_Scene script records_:
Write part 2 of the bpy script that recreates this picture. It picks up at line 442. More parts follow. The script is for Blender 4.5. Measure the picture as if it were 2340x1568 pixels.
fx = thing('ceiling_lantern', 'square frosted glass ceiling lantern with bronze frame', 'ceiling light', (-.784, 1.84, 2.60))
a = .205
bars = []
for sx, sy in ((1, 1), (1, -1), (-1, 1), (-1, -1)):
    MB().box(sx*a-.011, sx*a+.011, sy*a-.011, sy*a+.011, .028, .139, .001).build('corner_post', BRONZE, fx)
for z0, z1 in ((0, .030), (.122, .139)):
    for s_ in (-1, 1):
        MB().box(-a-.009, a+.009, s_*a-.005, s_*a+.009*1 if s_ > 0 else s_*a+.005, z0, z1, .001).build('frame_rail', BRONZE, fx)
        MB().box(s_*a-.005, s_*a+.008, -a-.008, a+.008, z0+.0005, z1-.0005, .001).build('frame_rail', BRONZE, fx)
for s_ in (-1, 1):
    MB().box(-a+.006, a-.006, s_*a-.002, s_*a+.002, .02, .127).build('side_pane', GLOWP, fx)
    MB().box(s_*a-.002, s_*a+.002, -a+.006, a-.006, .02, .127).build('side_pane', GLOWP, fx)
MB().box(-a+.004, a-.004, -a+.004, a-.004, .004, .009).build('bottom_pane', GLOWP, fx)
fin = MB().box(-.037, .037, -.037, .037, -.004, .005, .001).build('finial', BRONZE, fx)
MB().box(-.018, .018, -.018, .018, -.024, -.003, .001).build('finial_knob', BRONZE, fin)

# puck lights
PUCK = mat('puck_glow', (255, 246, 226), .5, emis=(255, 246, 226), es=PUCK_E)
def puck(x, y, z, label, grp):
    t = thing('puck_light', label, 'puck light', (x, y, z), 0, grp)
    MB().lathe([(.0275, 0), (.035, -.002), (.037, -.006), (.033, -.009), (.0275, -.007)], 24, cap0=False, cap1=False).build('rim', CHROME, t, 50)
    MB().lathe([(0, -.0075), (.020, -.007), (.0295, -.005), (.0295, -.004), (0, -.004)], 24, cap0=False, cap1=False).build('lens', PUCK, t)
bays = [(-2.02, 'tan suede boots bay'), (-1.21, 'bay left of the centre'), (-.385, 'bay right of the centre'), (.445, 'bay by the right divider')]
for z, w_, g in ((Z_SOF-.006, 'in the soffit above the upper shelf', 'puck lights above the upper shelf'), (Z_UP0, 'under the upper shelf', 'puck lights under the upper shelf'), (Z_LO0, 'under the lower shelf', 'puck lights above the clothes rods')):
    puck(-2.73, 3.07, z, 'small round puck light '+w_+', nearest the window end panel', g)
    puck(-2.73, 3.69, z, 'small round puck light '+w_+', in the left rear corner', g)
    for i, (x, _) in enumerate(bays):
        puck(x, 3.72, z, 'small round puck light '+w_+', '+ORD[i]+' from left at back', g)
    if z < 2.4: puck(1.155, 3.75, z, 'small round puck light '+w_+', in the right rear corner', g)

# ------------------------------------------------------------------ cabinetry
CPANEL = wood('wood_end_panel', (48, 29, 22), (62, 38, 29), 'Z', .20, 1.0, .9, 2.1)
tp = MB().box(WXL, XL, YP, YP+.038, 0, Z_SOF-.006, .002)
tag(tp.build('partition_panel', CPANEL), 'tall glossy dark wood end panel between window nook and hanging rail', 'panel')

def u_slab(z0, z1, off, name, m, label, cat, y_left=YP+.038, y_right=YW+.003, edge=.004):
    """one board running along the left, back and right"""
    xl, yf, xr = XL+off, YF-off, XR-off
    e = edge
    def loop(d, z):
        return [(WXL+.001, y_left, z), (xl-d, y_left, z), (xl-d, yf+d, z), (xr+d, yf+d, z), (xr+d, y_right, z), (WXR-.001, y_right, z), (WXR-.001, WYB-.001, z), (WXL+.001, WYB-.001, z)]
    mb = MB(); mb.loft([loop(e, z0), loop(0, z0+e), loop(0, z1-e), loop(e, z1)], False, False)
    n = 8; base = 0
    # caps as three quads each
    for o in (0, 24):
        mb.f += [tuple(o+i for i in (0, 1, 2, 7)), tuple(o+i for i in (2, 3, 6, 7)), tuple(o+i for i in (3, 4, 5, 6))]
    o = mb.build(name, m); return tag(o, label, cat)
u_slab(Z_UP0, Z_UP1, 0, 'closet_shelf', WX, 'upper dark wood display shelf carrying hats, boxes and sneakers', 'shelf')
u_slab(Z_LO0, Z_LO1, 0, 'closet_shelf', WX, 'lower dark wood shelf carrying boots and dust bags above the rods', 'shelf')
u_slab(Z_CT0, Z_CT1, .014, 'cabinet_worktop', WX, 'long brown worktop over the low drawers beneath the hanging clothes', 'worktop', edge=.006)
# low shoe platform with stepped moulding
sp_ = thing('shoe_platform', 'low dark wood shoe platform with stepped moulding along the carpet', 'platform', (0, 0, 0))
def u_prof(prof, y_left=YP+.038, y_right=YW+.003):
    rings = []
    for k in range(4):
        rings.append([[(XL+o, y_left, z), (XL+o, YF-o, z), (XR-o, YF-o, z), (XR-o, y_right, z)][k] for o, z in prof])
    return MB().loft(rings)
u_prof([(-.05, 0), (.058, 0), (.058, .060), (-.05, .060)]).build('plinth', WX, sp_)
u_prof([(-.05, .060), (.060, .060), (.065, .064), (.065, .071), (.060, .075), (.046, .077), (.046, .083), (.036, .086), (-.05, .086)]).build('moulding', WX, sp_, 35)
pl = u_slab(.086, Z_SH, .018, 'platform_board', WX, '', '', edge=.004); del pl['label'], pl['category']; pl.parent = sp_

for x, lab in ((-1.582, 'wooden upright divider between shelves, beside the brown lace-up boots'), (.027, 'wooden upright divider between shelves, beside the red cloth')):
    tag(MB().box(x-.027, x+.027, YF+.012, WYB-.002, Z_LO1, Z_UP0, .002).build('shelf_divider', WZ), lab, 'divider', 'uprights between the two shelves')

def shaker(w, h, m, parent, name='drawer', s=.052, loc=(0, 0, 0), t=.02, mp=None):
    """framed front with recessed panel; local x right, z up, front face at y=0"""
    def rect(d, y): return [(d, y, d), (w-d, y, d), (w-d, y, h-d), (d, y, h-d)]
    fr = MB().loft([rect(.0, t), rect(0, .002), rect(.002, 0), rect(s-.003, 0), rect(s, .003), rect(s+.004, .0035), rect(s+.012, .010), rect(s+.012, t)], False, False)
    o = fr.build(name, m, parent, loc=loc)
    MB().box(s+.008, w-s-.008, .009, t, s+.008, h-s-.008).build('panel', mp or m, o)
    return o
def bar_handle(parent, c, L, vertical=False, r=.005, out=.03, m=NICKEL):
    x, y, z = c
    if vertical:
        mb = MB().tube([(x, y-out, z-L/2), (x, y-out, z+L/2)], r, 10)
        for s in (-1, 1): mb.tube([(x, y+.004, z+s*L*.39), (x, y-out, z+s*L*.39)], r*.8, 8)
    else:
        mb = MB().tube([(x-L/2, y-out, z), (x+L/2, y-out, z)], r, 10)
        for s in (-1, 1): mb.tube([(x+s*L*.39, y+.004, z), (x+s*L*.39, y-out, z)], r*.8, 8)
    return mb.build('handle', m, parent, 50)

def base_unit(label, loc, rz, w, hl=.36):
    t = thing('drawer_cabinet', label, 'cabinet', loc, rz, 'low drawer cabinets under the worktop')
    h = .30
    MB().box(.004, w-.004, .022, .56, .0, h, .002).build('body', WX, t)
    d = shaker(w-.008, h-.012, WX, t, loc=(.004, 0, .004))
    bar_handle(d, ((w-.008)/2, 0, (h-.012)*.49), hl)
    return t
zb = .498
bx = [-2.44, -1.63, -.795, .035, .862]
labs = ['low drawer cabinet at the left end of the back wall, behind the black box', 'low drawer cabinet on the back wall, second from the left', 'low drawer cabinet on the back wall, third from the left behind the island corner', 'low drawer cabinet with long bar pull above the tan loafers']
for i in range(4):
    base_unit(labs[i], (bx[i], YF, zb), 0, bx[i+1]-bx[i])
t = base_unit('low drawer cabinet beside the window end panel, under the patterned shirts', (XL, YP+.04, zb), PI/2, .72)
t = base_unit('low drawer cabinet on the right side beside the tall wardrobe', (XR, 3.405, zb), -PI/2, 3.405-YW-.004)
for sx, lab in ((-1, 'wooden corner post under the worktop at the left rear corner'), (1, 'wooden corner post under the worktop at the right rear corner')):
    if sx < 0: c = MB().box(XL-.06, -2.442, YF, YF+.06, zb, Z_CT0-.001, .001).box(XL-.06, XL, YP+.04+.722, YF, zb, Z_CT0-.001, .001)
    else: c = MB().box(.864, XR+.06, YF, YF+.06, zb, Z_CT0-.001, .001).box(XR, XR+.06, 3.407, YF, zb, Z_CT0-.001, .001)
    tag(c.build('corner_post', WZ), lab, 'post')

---

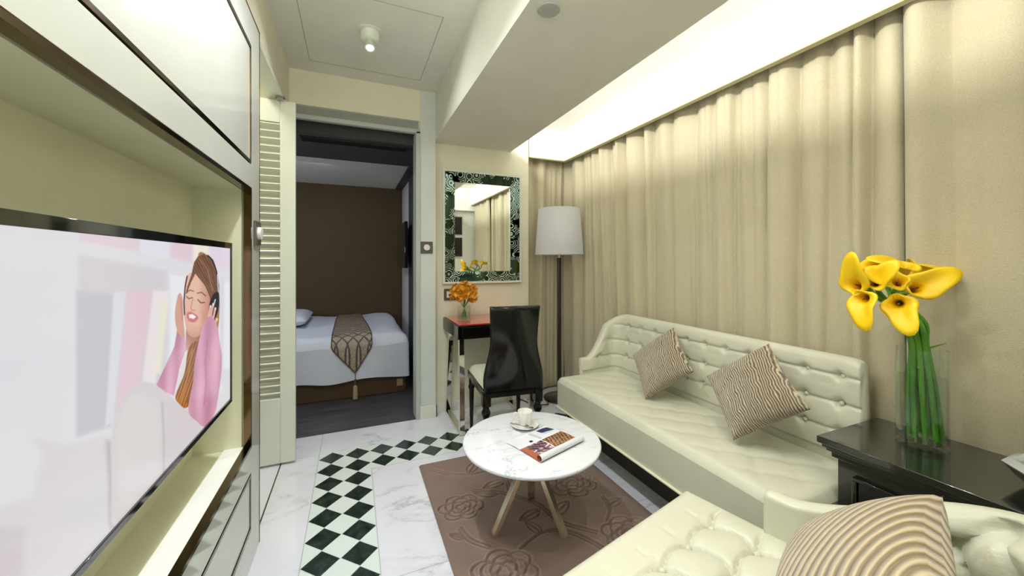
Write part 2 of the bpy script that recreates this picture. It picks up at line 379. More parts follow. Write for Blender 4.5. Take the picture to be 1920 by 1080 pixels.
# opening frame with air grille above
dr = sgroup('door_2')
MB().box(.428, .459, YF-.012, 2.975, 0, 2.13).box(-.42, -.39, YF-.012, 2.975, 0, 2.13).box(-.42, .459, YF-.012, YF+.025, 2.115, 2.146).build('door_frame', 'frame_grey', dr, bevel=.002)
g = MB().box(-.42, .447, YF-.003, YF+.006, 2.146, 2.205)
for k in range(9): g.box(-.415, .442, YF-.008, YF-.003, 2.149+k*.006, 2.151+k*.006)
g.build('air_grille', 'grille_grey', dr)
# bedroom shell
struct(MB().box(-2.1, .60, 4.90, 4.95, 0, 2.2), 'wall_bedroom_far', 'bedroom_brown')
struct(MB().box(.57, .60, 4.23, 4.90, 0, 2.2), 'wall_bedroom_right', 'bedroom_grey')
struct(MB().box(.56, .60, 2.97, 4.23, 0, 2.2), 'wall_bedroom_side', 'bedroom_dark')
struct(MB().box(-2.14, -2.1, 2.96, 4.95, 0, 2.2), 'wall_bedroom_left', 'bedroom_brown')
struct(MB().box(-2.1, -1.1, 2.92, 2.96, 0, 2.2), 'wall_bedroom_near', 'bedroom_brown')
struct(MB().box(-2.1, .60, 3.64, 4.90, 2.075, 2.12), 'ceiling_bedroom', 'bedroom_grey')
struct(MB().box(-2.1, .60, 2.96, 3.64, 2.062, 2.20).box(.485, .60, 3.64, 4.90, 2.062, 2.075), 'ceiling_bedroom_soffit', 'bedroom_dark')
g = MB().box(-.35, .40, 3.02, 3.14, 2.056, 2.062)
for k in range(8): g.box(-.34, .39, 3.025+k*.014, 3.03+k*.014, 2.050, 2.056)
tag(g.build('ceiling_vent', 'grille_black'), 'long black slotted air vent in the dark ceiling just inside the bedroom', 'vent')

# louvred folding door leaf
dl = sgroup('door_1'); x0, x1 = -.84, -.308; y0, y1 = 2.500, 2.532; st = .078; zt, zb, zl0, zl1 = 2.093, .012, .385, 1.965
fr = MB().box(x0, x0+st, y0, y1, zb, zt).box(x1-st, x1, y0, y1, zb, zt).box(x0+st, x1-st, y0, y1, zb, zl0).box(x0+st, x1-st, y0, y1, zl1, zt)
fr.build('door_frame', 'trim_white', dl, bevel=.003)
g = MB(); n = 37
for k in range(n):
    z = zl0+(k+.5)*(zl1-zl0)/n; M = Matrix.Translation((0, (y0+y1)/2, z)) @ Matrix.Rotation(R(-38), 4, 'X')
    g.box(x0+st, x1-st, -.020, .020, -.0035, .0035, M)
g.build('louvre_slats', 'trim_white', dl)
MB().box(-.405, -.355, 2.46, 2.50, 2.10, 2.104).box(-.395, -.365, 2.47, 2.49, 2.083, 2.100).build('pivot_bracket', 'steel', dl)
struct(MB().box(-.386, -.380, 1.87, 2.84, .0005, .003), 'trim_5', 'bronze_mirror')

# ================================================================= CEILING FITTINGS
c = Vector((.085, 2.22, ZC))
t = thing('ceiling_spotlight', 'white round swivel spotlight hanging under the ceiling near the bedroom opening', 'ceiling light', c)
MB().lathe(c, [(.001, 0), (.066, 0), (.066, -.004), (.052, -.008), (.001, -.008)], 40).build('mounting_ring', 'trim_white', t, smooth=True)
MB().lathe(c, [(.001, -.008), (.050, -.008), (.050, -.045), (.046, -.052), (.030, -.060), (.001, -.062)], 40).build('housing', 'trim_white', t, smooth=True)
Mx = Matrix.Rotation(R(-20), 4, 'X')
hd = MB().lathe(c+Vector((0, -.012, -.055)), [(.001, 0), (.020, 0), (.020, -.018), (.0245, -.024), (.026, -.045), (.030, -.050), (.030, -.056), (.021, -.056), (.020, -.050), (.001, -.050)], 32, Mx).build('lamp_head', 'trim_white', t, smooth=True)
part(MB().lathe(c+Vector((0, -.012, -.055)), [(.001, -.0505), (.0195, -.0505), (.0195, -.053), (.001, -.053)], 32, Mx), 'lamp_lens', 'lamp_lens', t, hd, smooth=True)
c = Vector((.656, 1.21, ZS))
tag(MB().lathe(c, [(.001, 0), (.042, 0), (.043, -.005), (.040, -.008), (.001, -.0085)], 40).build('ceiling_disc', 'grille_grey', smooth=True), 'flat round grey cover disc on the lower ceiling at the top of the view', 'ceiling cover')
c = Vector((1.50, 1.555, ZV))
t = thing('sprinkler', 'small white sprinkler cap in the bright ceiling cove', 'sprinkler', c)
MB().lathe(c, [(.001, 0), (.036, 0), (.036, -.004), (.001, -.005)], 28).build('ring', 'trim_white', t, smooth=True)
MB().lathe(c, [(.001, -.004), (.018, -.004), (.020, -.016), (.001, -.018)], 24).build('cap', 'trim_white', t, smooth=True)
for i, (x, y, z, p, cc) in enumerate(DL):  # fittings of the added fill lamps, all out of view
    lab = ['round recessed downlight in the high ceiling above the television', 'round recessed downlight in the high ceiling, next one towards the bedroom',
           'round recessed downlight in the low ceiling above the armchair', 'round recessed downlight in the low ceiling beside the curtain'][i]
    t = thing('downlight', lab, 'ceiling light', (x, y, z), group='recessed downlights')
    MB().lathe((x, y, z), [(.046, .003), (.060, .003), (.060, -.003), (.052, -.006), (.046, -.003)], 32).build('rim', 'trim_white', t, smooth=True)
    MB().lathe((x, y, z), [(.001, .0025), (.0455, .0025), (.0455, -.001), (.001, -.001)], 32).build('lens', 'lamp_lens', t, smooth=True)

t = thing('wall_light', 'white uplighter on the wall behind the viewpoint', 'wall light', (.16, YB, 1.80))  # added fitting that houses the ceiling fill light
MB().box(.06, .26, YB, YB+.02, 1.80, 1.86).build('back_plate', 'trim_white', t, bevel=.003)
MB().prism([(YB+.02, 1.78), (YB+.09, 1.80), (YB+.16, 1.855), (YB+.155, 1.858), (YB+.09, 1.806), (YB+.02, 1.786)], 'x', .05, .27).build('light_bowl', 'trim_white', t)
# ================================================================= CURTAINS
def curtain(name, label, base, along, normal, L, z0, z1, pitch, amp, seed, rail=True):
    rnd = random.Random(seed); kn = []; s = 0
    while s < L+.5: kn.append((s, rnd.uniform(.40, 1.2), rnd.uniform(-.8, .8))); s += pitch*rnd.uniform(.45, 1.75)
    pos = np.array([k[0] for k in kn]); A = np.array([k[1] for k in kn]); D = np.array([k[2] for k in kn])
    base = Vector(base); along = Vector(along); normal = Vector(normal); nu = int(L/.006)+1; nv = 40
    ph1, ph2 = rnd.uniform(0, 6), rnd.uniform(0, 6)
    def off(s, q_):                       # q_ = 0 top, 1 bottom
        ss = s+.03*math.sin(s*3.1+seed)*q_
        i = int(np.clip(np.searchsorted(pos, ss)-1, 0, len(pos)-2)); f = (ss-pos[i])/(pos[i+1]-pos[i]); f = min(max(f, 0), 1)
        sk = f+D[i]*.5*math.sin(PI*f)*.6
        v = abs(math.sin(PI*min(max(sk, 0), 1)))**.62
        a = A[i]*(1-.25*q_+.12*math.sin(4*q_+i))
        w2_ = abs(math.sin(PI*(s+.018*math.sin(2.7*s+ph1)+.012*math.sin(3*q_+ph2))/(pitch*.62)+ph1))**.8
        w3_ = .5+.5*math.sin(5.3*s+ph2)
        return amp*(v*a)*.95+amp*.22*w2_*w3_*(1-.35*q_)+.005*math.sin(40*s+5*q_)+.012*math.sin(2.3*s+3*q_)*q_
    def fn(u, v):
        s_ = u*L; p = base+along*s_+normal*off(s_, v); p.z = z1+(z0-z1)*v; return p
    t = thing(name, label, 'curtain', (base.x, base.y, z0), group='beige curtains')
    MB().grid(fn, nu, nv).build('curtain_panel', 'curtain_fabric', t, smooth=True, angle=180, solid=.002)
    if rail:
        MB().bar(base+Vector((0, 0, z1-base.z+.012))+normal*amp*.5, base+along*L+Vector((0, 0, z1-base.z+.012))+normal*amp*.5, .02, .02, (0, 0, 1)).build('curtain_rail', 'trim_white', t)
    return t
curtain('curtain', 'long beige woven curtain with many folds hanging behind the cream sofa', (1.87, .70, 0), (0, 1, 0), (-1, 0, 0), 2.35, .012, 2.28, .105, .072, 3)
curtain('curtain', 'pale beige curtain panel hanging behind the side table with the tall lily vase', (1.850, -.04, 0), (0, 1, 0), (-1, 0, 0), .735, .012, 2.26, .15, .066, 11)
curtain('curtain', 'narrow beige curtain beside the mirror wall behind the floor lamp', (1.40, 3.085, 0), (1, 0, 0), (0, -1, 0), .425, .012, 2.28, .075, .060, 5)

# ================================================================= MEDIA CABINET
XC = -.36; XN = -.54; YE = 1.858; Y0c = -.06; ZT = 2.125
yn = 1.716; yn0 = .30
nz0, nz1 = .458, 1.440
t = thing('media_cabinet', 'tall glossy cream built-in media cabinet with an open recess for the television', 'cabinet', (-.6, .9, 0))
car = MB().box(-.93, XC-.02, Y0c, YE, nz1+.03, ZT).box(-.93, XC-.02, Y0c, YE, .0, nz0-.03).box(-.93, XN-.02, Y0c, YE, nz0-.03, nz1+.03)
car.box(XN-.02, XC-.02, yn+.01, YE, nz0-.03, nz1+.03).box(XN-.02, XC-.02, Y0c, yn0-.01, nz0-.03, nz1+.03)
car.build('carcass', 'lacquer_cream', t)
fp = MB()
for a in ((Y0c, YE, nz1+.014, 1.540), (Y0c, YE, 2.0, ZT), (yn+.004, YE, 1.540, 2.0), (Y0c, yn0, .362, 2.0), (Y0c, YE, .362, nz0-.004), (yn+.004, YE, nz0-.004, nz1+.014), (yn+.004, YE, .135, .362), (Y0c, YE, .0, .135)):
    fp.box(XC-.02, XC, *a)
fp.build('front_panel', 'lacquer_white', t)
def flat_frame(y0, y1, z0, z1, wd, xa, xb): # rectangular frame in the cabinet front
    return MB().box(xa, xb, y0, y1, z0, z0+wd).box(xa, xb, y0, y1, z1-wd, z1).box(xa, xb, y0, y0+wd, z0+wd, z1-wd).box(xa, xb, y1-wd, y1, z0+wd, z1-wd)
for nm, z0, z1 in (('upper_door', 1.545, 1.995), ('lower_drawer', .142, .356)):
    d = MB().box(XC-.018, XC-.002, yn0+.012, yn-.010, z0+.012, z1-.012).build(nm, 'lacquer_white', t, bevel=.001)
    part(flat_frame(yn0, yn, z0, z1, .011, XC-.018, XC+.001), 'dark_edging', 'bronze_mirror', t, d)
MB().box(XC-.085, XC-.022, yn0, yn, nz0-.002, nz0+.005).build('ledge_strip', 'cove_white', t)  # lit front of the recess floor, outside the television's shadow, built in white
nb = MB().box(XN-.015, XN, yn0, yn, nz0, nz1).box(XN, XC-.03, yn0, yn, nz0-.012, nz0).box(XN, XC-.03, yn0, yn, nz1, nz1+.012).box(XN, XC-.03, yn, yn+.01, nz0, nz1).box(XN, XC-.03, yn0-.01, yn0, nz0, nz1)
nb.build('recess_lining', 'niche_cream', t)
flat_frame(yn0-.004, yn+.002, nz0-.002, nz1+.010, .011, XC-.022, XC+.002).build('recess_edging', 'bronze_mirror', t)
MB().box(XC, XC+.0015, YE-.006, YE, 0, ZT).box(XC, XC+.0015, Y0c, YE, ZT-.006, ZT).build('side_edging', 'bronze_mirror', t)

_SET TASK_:
Your task is to repeat exactly the lines from the one that contains "by 1080 pixels." through the one that contains "tag(g.build('ceiling_vent', 'grille_black'), 'long", with both end lines included.

_COMPLETE ANSWER_:
Write part 2 of the bpy script that recreates this picture. It picks up at line 379. More parts follow. Write for Blender 4.5. Take the picture to be 1920 by 1080 pixels.
# opening frame with air grille above
dr = sgroup('door_2')
MB().box(.428, .459, YF-.012, 2.975, 0, 2.13).box(-.42, -.39, YF-.012, 2.975, 0, 2.13).box(-.42, .459, YF-.012, YF+.025, 2.115, 2.146).build('door_frame', 'frame_grey', dr, bevel=.002)
g = MB().box(-.42, .447, YF-.003, YF+.006, 2.146, 2.205)
for k in range(9): g.box(-.415, .442, YF-.008, YF-.003, 2.149+k*.006, 2.151+k*.006)
g.build('air_grille', 'grille_grey', dr)
# bedroom shell
struct(MB().box(-2.1, .60, 4.90, 4.95, 0, 2.2), 'wall_bedroom_far', 'bedroom_brown')
struct(MB().box(.57, .60, 4.23, 4.90, 0, 2.2), 'wall_bedroom_right', 'bedroom_grey')
struct(MB().box(.56, .60, 2.97, 4.23, 0, 2.2), 'wall_bedroom_side', 'bedroom_dark')
struct(MB().box(-2.14, -2.1, 2.96, 4.95, 0, 2.2), 'wall_bedroom_left', 'bedroom_brown')
struct(MB().box(-2.1, -1.1, 2.92, 2.96, 0, 2.2), 'wall_bedroom_near', 'bedroom_brown')
struct(MB().box(-2.1, .60, 3.64, 4.90, 2.075, 2.12), 'ceiling_bedroom', 'bedroom_grey')
struct(MB().box(-2.1, .60, 2.96, 3.64, 2.062, 2.20).box(.485, .60, 3.64, 4.90, 2.062, 2.075), 'ceiling_bedroom_soffit', 'bedroom_dark')
g = MB().box(-.35, .40, 3.02, 3.14, 2.056, 2.062)
for k in range(8): g.box(-.34, .39, 3.025+k*.014, 3.03+k*.014, 2.050, 2.056)
tag(g.build('ceiling_vent', 'grille_black'), 'long black slotted air vent in the dark ceiling just inside the bedroom', 'vent')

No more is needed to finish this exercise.